I’ve noticed that the “Emoji & Symbols” pop-up window for MacOS (ctrl + cmd + spacebar) and Windows 11 (Windows logo + period) have similar-looking, yet slightly (or vastly) different emojis and symbols, some of which are in one OS but not the other. Emojis and symbols are a very regular part of many users’ methods of communication and documentation, to the point where some applications, such as Twitter (example of communication) and Notion (example of documentation) defer to auto-correcting one set of emojis from an OS to a set that makes the user experience consistent across different operating systems.
Why isn’t there an agreed-upon system or set of emojis/symbols that make the experience OS-agnostic?
In: Technology
Similar to how you can write with different fonts when editing text (e.g.

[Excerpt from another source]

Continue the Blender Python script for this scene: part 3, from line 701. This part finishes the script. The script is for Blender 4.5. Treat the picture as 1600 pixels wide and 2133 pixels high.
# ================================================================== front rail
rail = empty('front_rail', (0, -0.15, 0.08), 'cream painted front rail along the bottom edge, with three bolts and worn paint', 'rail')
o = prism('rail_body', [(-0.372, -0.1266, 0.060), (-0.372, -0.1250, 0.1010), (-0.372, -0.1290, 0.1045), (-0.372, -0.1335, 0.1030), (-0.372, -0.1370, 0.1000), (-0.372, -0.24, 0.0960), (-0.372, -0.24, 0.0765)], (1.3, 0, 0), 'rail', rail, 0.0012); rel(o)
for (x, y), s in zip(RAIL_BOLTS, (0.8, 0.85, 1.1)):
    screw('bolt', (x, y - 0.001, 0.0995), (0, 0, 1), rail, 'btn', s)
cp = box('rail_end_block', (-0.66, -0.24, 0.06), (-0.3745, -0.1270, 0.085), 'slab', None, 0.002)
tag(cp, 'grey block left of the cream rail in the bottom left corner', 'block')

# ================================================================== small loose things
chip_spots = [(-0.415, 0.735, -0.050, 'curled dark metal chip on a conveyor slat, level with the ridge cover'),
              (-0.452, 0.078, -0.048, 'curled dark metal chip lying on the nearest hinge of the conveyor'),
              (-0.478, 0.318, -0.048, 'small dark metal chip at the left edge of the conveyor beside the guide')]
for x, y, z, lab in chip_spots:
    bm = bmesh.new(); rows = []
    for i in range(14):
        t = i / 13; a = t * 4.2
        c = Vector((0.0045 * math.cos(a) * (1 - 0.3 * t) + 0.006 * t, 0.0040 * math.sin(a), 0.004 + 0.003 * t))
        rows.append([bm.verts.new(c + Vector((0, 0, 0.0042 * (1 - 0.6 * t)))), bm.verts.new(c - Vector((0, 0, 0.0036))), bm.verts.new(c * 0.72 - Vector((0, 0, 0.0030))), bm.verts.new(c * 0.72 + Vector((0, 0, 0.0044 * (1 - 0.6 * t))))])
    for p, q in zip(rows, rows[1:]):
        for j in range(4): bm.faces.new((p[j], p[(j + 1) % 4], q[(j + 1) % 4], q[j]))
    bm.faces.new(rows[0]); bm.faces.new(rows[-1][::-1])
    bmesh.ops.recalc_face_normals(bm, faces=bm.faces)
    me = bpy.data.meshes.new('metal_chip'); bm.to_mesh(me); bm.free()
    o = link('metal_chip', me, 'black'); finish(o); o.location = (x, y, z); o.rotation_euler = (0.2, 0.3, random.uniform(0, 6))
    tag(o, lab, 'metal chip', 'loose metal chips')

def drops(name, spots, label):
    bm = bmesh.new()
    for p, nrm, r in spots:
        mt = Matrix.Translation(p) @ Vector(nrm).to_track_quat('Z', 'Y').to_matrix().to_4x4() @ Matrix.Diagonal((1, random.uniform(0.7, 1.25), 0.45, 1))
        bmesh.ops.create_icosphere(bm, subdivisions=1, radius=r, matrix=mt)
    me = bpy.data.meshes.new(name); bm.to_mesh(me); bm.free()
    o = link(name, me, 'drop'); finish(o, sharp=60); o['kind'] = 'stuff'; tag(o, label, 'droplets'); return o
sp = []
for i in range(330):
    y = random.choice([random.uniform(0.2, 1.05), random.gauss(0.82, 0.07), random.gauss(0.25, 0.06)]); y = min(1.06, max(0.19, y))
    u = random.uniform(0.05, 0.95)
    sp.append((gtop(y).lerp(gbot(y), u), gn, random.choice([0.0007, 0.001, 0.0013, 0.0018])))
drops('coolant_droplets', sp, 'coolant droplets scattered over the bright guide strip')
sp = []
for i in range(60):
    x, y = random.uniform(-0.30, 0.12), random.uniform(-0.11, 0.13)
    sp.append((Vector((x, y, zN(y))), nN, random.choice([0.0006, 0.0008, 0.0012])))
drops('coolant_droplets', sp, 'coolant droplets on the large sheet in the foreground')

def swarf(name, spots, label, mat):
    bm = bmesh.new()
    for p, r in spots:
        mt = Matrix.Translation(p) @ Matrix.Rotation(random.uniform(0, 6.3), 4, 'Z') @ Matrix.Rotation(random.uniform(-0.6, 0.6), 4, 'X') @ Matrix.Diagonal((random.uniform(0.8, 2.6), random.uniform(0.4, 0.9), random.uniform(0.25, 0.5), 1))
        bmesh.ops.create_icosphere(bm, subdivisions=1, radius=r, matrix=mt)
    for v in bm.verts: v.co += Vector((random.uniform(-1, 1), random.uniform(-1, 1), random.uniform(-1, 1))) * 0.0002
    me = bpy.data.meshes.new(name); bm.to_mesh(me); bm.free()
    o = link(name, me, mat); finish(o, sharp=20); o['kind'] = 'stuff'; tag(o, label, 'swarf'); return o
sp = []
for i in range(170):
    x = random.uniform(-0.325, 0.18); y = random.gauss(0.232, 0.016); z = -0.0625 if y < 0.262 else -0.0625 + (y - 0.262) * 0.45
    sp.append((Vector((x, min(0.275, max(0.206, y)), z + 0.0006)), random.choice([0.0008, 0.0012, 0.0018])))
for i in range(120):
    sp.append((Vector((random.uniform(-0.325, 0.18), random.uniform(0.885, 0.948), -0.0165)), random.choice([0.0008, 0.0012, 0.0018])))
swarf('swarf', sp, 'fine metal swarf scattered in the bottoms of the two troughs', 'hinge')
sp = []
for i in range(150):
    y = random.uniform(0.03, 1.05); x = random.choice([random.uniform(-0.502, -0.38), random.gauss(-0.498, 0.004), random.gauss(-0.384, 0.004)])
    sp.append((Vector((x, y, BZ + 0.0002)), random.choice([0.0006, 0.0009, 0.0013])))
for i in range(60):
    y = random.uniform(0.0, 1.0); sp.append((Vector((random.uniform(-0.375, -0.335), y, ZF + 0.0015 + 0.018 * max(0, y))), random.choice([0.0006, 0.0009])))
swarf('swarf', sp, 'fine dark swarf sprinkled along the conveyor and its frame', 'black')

Arial, Helvetica, Roboto, Times New Roman), emojis are backed by a font too that ship together with these operating systems. These are proprietary fonts, so they’re different.

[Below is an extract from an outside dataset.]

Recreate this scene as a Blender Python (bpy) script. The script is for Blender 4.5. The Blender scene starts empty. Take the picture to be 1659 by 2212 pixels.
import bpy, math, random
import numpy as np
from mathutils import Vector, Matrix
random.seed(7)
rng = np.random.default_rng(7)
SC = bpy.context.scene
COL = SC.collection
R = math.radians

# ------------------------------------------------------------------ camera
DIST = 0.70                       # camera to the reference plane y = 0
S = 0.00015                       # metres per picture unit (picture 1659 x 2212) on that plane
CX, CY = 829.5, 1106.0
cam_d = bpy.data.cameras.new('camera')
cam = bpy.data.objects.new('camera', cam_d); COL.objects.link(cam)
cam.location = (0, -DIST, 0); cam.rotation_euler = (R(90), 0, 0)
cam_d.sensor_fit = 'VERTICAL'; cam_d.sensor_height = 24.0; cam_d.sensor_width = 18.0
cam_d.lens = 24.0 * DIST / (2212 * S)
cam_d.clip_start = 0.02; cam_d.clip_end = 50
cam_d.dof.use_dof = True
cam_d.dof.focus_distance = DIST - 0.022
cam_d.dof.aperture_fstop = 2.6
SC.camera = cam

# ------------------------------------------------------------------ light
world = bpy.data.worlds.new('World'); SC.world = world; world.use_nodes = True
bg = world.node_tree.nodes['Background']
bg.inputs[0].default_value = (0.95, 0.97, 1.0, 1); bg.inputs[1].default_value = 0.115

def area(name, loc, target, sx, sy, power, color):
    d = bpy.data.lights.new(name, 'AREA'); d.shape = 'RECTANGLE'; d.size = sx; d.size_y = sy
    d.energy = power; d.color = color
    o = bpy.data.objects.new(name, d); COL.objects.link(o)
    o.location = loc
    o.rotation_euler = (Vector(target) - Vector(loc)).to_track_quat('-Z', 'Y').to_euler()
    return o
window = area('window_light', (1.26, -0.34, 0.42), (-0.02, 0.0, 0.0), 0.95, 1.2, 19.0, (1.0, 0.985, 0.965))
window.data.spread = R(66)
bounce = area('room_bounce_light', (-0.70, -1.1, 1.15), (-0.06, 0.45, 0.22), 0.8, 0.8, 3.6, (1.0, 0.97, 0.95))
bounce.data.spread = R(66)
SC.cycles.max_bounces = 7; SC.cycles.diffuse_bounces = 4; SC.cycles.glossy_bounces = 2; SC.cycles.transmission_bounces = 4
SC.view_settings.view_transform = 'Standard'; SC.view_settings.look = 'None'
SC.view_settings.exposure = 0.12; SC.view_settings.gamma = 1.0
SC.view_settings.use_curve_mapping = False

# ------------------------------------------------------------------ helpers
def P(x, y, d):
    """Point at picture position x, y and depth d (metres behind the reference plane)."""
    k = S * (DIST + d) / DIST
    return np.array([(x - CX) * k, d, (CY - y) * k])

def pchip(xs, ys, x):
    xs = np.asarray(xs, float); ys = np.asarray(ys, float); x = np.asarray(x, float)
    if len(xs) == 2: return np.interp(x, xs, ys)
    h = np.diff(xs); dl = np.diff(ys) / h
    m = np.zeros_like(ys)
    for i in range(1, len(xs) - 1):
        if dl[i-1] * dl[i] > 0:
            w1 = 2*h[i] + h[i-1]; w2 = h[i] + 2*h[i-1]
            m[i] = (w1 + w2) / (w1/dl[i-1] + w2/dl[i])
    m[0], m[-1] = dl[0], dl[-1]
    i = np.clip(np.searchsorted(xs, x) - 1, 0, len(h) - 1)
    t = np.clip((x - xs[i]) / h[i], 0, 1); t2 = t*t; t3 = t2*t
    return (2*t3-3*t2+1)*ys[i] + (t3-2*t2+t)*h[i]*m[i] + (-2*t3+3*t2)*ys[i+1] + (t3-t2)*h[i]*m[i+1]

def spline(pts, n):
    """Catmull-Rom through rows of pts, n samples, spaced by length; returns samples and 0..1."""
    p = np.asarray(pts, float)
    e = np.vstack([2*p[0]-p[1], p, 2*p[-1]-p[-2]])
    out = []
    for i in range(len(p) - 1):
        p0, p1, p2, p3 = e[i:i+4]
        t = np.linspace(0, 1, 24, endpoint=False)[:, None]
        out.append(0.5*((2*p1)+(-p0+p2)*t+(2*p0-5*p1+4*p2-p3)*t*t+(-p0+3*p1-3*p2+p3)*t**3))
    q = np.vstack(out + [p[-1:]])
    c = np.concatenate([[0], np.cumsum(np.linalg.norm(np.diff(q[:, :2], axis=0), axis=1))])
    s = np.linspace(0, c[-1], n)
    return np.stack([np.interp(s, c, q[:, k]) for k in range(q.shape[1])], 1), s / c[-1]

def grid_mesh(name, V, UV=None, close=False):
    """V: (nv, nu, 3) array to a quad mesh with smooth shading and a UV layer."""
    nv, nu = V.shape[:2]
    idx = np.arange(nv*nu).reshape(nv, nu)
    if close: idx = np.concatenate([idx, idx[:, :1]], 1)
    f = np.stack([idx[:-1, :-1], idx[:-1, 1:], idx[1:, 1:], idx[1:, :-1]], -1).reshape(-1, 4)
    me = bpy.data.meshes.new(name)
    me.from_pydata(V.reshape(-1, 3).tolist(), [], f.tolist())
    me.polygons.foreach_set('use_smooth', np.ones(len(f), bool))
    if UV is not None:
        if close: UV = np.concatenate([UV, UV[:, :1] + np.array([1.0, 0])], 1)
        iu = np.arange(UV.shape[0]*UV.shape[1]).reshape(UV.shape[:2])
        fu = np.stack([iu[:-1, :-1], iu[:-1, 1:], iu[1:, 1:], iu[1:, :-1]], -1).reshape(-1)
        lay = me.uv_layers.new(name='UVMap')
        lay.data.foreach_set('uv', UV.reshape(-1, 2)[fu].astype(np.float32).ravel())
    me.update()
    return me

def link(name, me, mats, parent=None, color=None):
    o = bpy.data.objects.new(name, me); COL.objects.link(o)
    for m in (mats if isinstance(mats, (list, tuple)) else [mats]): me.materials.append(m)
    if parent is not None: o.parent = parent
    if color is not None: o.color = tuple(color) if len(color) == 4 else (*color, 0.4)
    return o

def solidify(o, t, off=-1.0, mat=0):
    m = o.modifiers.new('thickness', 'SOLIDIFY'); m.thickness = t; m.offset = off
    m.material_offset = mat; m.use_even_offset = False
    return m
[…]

Some applications may opt to use their own sets however, so what they’ll do is simply replace the characters with images from their own set. Twitter’s Twemoji set is one such example, you’ll find used at various places, such as on Discord. These sets will (can) be consistent across platforms (idk if on iOS this is forbidden or not, so that might be an exception). This is also how e.g. Discord can allow for user-defined emojis.
And some other applications, like MS Teams, will even go as far as to replace these characters with full blown animations. Similar story.